D’autre part, qu’est-ce qui nous garantit que, si elle est possible, cette gouvernance mondiale serait alignée sur les idéaux français ? Notre philosophie collective sur la place du travail dans la vie, sur la répartition des richesses, sur les droits des minorités, sur la légitimité des grandes fortunes, sur l’importance de la liberté face au collectif est radicalement différente de celle du reste du monde. Et la puissance de notre économie ne nous permet pas d’imposer ces idéaux sur la scène mondiale.

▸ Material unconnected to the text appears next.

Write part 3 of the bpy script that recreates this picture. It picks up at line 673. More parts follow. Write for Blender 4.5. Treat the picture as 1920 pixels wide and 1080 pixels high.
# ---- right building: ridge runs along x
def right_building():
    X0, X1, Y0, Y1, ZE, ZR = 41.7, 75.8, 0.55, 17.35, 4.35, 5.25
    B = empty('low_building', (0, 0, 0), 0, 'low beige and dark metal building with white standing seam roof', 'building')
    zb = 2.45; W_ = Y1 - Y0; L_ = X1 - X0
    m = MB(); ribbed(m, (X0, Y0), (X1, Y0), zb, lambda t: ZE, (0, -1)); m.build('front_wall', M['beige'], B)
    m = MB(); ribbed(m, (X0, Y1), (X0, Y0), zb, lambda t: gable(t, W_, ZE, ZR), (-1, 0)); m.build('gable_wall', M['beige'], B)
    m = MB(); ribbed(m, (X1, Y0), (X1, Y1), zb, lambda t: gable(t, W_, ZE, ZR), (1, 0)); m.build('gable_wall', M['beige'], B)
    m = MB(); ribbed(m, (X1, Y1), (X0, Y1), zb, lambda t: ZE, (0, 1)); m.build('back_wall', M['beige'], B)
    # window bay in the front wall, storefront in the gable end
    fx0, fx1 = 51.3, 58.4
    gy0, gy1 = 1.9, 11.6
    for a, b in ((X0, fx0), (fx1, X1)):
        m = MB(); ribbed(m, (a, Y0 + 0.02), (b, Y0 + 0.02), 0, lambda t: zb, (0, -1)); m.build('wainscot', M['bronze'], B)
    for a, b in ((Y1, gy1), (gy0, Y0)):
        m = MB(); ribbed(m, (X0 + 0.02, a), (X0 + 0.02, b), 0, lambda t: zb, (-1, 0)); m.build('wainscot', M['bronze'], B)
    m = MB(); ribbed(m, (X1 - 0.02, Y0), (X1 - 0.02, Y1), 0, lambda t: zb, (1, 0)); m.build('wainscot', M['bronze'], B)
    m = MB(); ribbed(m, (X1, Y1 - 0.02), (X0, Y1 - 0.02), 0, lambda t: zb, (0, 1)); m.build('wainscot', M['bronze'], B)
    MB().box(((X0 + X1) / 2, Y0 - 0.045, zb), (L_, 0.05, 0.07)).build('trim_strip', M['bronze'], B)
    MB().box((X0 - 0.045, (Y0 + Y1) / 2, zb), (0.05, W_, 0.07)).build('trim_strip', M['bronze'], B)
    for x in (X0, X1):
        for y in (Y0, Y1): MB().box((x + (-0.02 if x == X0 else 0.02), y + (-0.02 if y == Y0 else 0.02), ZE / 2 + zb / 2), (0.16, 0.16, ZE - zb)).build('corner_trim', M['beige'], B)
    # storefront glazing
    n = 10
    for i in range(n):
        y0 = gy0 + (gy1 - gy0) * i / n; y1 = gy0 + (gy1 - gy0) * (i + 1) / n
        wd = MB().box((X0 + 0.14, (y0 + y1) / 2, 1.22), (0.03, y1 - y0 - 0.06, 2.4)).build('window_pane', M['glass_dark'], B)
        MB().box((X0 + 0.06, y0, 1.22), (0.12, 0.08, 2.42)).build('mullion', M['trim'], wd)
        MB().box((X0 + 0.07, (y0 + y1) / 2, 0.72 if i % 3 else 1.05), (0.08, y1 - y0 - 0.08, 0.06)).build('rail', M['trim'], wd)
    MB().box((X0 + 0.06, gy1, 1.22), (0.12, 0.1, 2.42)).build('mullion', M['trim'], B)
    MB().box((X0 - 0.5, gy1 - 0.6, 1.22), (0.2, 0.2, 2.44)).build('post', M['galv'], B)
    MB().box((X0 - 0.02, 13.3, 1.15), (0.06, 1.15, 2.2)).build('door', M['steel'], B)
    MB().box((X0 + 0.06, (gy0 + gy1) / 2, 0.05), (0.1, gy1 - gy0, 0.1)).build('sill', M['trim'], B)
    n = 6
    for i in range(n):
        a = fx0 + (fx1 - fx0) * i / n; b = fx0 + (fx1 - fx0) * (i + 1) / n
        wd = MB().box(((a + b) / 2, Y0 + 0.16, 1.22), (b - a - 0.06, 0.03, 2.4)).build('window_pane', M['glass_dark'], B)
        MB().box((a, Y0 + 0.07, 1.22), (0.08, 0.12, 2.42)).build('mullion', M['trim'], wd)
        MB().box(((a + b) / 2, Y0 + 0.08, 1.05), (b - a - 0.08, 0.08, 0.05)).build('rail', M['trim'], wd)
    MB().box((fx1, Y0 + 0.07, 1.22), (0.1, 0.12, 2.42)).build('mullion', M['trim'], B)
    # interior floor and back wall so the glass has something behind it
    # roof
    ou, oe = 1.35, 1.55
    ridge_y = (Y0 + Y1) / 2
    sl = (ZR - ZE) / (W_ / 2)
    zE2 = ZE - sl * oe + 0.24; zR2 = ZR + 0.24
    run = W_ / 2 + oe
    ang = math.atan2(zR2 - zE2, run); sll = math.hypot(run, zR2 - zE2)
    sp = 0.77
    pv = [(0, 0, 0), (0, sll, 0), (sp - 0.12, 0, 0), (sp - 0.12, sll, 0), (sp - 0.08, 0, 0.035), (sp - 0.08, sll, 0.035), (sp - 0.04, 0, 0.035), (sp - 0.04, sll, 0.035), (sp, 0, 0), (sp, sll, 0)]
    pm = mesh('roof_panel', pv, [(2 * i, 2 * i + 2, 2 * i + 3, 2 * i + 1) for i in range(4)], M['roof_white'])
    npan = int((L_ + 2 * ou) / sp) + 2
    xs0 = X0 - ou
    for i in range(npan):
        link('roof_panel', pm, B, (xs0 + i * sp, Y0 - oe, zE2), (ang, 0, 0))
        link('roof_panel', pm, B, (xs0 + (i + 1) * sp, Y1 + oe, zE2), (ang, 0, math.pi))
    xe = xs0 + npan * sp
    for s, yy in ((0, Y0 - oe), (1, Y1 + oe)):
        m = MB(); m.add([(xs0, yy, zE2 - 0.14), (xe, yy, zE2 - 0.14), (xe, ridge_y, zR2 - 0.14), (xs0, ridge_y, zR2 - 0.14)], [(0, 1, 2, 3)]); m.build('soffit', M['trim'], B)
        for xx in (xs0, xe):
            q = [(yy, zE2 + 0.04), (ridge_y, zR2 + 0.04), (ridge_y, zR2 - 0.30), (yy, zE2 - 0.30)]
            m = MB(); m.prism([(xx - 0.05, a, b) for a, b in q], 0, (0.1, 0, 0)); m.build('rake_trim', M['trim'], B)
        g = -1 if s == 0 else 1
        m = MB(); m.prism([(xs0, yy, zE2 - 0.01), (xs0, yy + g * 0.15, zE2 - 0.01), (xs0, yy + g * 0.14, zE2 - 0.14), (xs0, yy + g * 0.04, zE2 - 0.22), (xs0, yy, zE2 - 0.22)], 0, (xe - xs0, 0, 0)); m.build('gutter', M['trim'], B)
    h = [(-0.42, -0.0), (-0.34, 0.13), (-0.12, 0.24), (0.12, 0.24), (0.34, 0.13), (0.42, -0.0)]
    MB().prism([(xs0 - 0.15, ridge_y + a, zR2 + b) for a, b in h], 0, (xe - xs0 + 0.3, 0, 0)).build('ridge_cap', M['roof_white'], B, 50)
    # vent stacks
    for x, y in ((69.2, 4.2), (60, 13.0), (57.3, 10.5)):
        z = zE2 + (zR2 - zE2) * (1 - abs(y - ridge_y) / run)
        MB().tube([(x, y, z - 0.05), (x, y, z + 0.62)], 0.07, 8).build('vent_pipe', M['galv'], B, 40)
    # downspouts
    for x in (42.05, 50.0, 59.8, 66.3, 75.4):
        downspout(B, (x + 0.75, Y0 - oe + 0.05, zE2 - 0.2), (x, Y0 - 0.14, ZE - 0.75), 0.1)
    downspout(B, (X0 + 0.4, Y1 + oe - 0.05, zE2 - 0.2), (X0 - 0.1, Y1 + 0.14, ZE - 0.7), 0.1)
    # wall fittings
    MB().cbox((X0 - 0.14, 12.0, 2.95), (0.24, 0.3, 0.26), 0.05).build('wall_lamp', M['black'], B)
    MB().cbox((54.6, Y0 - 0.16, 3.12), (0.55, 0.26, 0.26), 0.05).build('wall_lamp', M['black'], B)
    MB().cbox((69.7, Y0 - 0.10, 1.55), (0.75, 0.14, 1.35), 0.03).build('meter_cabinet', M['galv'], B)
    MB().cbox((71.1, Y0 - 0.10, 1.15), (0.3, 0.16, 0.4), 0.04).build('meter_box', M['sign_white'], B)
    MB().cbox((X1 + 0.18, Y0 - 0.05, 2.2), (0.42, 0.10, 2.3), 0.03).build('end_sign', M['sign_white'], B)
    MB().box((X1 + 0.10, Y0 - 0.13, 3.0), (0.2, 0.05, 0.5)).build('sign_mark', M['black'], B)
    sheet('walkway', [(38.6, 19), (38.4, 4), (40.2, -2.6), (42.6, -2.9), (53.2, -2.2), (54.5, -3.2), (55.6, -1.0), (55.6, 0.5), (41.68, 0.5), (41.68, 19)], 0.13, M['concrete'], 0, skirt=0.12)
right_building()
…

Pourquoi alors se faire le fer de lance d’une gouvernance mondiale qui s’opposerait à nos racines éthiques ?

Mot de fin

Une première conclusion s’impose : les thèses avancées dans ce livre, publié en 2013, demeurent brûlantes d’actualité. Surtout dans un contexte où l’inflation redevient un problème, puisqu’on retrouve les enjeux inflationnistes en filigrane dans certaines des idées explorées. Notamment : la concurrence, l’investissement public, les subventions à l’industrie, l’importance des marchés financiers. On peut faire une exception pour le passage sur l’Europe, où l’idée des Eurobonds (projet réalisé en 2020, soit sept années après la sortie du livre) est qualifiée d’irréaliste.

Une deuxième, encore plus intéressante pour un élève d’ECG : on en revient souvent aux théories économiques. Ce n’est pas parce qu’un sujet est actuel et discuté par la sphère politique qu’il faut oublier les concepts discutés en cours d’ESH. Pour le financement des PME, on en revient aux aléas moraux, pour la concurrence, on en revient au concept de prix d’équilibre (et, plus largement, à la loi des avantages comparatifs). Et pour la concurrence managériale, on en revient au concept d’incitation !

Alors, la prochaine fois que tu te retrouveras face à un sujet déroutant, pense à te raccrocher aux concepts économiques fondamentaux.